First Gen Visayas Energy Inc. (FGVEI), a subsidiary of renewable energy company First Gen Corporation, has been fined by the Department of Energy (DOE) for the late filing of reports on its wind energy projects.
In a disclosure to the Philippine Stock Exchange (PSE) on Tuesday, January 14, First Gen reported that the DOE penalized FGVEI P285,000 for delays in the quarterly financial reports of 31 Wind Energy Service Contracts (WESC) in the pre-development stage.
First Gen has not yet disclosed the locations or details of these wind power projects.
The company has 10 days to pay the fine, but FGVEI has requested clarification from the government regarding the assessment that led to the charge before submitting any payment.
First Gen previously announced plans to develop a total of 900 megawatts (MW) of wind energy across the country.
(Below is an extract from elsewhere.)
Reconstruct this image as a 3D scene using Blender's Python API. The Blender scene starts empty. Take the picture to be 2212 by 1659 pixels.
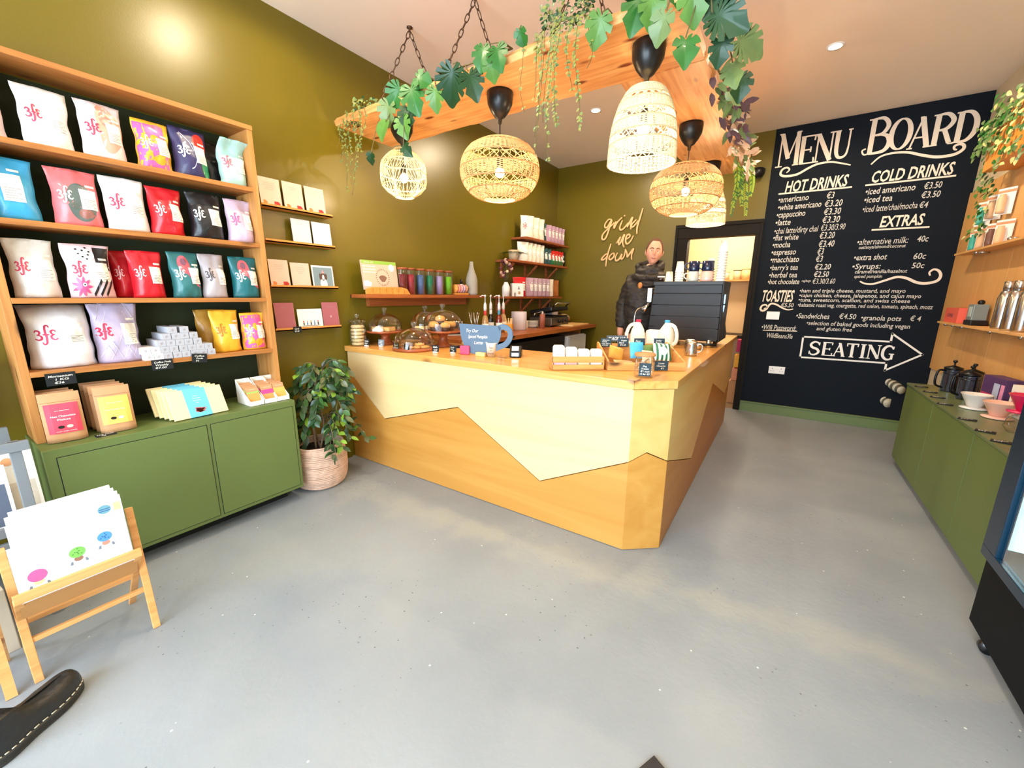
import bpy, math, random
from mathutils import Vector, Matrix, noise
from mathutils.geometry import tessellate_polygon
R = random.Random(11)
PI = math.pi
SC = bpy.context.scene
COL = SC.collection

# ------------------------------------------------------------------ materials
def C(r, g, b):
    def f(v):
        v /= 255.0
        return v / 12.92 if v <= .04045 else ((v + .055) / 1.055) ** 2.4
    return (f(r), f(g), f(b), 1)
_M = {}
def mat(name, col, rough=.5, metal=0, var=.06, scale=6, bump=0, bscale=60, emit=0, trans=0, ior=1.45, spec=.5, coat=0, sss=0):
    if name in _M: return _M[name]
    m = bpy.data.materials.new(name); m.use_nodes = True
    nt = m.node_tree; N = nt.nodes; L = nt.links
    b = N['Principled BSDF']
    b.inputs['Roughness'].default_value = rough
    b.inputs['Metallic'].default_value = metal
    b.inputs['IOR'].default_value = ior
    b.inputs['Specular IOR Level'].default_value = spec
    b.inputs['Transmission Weight'].default_value = trans
    b.inputs['Coat Weight'].default_value = coat
    if sss:
        b.inputs['Subsurface Weight'].default_value = sss
        b.inputs['Subsurface Scale'].default_value = .01
    c = C(*col)
    tc = N.new('ShaderNodeTexCoord')
    nz = N.new('ShaderNodeTexNoise'); nz.inputs['Scale'].default_value = scale; nz.inputs['Detail'].default_value = 4
    L.new(tc.outputs['Object'], nz.inputs['Vector'])
    mx = N.new('ShaderNodeMix'); mx.data_type = 'RGBA'
    mx.inputs[6].default_value = (c[0]*(1-var), c[1]*(1-var), c[2]*(1-var), 1)
    mx.inputs[7].default_value = (min(1, c[0]*(1+var)), min(1, c[1]*(1+var)), min(1, c[2]*(1+var)), 1)
    L.new(nz.outputs['Fac'], mx.inputs[0]); L.new(mx.outputs[2], b.inputs['Base Color'])
    if bump:
        n2 = N.new('ShaderNodeTexNoise'); n2.inputs['Scale'].default_value = bscale; n2.inputs['Detail'].default_value = 3
        L.new(tc.outputs['Object'], n2.inputs['Vector'])
        bp = N.new('ShaderNodeBump'); bp.inputs['Strength'].default_value = bump; bp.inputs['Distance'].default_value = .01
        L.new(n2.outputs['Fac'], bp.inputs['Height']); L.new(bp.outputs['Normal'], b.inputs['Normal'])
    if emit:
        b.inputs['Emission Color'].default_value = c; b.inputs['Emission Strength'].default_value = emit
    _M[name] = m
    return m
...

The projects will be located in three major regions: Luzon (La Union and Bataan), Visayas (Iloilo and Bohol), and Mindanao (Zamboanga Sibugay and Zamboanga del Norte).
Last October, FGVEI was granted a system impact study (SIS) from the DOE for its 150-MW Onshore Wind Project in Antique. The study will evaluate the power grid's ability to handle the new connection.
First Gen has approximately 1,651 MW of installed capacity through its solar, hydro, and geothermal power plants in the Philippines. The company also operates four natural gas power plants as a transition fuel in its decarbonization efforts.
The Lopez-led firm currently has a combined capacity of 3,668 MW.